**Objective:** Repeat the data below exactly, dropping any pictures it holds.

-- Begin Source material --

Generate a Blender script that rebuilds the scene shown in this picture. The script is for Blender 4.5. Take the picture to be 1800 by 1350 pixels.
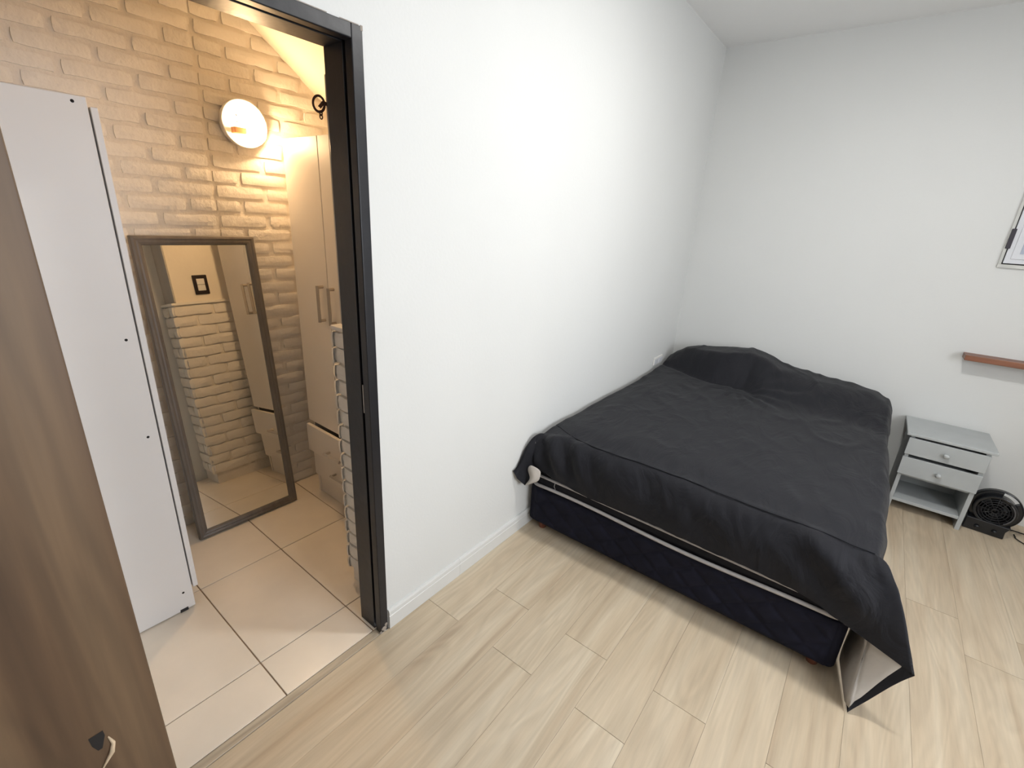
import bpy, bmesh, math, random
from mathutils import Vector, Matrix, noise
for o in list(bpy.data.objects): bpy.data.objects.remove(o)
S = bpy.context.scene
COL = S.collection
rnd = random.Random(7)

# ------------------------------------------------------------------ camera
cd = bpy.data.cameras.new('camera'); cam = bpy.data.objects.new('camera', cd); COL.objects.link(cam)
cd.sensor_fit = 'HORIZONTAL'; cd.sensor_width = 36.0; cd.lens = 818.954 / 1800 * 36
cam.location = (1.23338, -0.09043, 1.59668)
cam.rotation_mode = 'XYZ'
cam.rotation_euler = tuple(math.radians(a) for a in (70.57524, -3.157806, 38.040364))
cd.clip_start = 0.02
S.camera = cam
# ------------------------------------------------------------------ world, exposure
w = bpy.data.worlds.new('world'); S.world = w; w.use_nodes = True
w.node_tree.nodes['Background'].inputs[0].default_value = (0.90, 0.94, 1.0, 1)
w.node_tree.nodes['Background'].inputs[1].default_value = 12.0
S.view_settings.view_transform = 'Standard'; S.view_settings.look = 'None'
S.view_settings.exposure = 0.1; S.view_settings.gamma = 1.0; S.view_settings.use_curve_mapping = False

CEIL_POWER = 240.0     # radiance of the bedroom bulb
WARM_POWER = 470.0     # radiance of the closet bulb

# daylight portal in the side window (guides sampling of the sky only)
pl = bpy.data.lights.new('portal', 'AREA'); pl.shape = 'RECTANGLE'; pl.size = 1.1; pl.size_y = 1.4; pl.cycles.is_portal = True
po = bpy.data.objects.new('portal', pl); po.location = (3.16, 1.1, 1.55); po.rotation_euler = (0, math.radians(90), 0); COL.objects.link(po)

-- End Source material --

**Solved problem:**
Generate a Blender script that rebuilds the scene shown in this picture. The script is for Blender 4.5. Take the picture to be 1800 by 1350 pixels.
import bpy, bmesh, math, random
from mathutils import Vector, Matrix, noise
for o in list(bpy.data.objects): bpy.data.objects.remove(o)
S = bpy.context.scene
COL = S.collection
rnd = random.Random(7)

# ------------------------------------------------------------------ camera
cd = bpy.data.cameras.new('camera'); cam = bpy.data.objects.new('camera', cd); COL.objects.link(cam)
cd.sensor_fit = 'HORIZONTAL'; cd.sensor_width = 36.0; cd.lens = 818.954 / 1800 * 36
cam.location = (1.23338, -0.09043, 1.59668)
cam.rotation_mode = 'XYZ'
cam.rotation_euler = tuple(math.radians(a) for a in (70.57524, -3.157806, 38.040364))
cd.clip_start = 0.02
S.camera = cam
# ------------------------------------------------------------------ world, exposure
w = bpy.data.worlds.new('world'); S.world = w; w.use_nodes = True
w.node_tree.nodes['Background'].inputs[0].default_value = (0.90, 0.94, 1.0, 1)
w.node_tree.nodes['Background'].inputs[1].default_value = 12.0
S.view_settings.view_transform = 'Standard'; S.view_settings.look = 'None'
S.view_settings.exposure = 0.1; S.view_settings.gamma = 1.0; S.view_settings.use_curve_mapping = False

CEIL_POWER = 240.0     # radiance of the bedroom bulb
WARM_POWER = 470.0     # radiance of the closet bulb

# daylight portal in the side window (guides sampling of the sky only)
pl = bpy.data.lights.new('portal', 'AREA'); pl.shape = 'RECTANGLE'; pl.size = 1.1; pl.size_y = 1.4; pl.cycles.is_portal = True
po = bpy.data.objects.new('portal', pl); po.location = (3.16, 1.1, 1.55); po.rotation_euler = (0, math.radians(90), 0); COL.objects.link(po)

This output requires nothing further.